Even my close friends, those that once told me to be brave, those that once cheered me on,
they were now in the "like this photo" list,
they were now congratulating him,
they were now celebrating this newborn couple.
After getting my heart minced over and over,
I pulled out the plug of my computer and went back to my room,
locking the door behind me as I enter.

Sorrow, betrayal, loneliness. That's all I have in my mind.

And you won't want to know what I was doing on my bed.

Saturday, April 3, 2010

VIII. Fool on a Trip

Having being told something like that, I decided that it would be best to keep a low profile and not to get too close, I was afraid of losing a friend. Yes, we were good friends back then.

After about a month in my class, HE was invited to join a better class. At first, he seemed uncertain whether to go or not, as it would mean being in separate classes with the girl he loves.

Even though he was my rival in love, I asked him to stay. Because it was fun being in the same class with him. But in the end, he chose to go to L6B1, a class for students with higher standards. Leaving her behind.

Perhaps he thought they will meet together in U6B1 next year? Back then, her results weren't that good. She was really hardworking, but maybe form 6 is just too hard for us. I decided that I want to be with the same class with her next year, I want to work hard by her side during my upper six year.

Or perhaps, I need her company during my long upper six year.

So, I didn't put much effort into my studies. Thinking that I have to maintain my ranking near to her so that we'll be sorted into same classes next year. Having that excuse in mind, I took all my revision for granted,and yea, I got the worst marks I have in my life. I was a fool to do so.
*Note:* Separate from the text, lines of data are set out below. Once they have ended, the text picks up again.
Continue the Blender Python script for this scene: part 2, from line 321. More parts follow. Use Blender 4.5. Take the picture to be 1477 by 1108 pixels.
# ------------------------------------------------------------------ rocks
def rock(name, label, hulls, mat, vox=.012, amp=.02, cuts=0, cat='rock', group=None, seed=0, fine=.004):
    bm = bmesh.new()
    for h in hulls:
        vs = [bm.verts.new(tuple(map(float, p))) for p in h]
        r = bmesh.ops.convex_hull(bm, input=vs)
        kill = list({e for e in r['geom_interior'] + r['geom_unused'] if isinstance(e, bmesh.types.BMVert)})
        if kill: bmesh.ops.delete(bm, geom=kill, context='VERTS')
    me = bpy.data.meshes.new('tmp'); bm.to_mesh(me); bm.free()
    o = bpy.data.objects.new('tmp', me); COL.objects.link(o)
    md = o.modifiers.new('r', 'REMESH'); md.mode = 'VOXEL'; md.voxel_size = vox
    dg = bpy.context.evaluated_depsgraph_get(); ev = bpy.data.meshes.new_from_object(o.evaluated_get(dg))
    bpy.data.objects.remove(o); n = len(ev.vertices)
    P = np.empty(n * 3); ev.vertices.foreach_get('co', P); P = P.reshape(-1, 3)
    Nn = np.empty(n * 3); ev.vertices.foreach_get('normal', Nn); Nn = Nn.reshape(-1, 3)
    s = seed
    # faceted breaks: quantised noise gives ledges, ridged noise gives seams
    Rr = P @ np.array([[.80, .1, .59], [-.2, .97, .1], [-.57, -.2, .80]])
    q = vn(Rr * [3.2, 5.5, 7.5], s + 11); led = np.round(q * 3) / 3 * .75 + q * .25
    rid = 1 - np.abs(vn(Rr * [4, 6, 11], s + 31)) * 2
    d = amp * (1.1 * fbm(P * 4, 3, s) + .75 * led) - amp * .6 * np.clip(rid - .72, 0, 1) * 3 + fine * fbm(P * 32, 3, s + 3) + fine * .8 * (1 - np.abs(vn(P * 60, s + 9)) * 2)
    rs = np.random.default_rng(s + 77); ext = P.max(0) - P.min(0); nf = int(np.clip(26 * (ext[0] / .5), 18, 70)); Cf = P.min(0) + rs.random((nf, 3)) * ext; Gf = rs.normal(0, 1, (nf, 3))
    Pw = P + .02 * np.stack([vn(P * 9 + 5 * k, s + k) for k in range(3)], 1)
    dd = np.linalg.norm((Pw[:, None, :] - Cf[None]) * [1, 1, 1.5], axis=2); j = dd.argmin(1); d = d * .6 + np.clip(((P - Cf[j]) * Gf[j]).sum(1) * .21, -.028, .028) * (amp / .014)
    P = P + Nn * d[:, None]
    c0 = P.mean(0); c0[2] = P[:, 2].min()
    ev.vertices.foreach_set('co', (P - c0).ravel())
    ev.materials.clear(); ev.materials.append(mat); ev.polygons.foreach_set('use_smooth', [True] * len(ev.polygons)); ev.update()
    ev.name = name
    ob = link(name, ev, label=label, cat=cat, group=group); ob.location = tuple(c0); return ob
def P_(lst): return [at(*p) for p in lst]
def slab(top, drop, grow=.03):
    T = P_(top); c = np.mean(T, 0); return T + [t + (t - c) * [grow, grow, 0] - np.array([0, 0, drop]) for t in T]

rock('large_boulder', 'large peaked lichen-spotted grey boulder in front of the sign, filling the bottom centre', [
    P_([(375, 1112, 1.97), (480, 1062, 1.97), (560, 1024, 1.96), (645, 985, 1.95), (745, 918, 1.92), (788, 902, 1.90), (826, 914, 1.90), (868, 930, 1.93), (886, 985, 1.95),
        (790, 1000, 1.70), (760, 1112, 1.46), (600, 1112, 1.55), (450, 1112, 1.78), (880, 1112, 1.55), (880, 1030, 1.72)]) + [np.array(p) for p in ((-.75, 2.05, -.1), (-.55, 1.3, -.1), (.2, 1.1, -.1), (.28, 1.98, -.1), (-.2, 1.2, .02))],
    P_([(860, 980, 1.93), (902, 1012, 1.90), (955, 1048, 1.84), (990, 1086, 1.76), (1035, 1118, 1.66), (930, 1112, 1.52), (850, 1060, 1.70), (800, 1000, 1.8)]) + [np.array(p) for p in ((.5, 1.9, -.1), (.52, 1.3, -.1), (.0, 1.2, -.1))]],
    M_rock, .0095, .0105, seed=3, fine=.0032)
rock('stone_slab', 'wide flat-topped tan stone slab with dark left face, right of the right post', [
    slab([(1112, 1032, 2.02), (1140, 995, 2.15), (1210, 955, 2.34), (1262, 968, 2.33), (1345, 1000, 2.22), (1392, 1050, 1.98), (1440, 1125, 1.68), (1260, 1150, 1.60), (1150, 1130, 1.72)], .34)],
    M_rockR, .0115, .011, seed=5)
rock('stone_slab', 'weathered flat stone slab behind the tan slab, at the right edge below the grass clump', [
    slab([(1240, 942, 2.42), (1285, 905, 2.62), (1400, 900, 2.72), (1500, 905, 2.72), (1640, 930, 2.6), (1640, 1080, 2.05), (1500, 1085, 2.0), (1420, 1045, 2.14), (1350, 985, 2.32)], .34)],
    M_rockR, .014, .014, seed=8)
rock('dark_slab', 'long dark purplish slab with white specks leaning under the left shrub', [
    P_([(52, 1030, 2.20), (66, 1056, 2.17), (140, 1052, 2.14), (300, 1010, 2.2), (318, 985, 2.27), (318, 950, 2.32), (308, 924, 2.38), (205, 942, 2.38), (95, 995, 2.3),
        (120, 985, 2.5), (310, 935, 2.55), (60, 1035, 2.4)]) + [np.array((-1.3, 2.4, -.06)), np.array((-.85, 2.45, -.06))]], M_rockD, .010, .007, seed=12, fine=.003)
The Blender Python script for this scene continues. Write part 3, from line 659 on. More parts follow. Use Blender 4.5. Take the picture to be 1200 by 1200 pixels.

Well, soon, the holidays came, we had a class trip to Cameron Highlands. There were some nice memories there. But now I just wanna forget them all. For instance, my classmates asked me to have a photo shoot with her. Gah, and she played along, I was happy and shy at the same time, there's a ridiculous expression on my face in the photo. Yea, I know its no big deal, its just a photo shoot, but it was good enough for a failure in love like me. *sigh* (i even got my friend to send the photo to me secretly later >.<) The next morning, I decided to do something for her, as my gratitude for making me happy. (and a sleepless night) I know she likes Vitagen, green apple flavour. When my friends were having breakfast, I broke off and went to a convenience store and bought 2 bars of the juice. I swear stuff are expensive at Cameron, I was near broke so I headed back to the bus and wait. I skipped lunch and breakfast that day. I didn't personally give those juices to her in the bus though, I didn't want to cause too much attention, and I was shy, as always. And the trip ended without anything special after that.

Some time later, L6B1 had their class trip too. After they came back, I checked their trip photos on facebook. And I was shocked to discover that rumours are now going on between HIM and another girl. And he didn't say anything to deny it.

I thought perhaps he found a new crush in his new class?
Perhaps now I can make a move without hurting anyone?
Perhaps now she would give me a chance?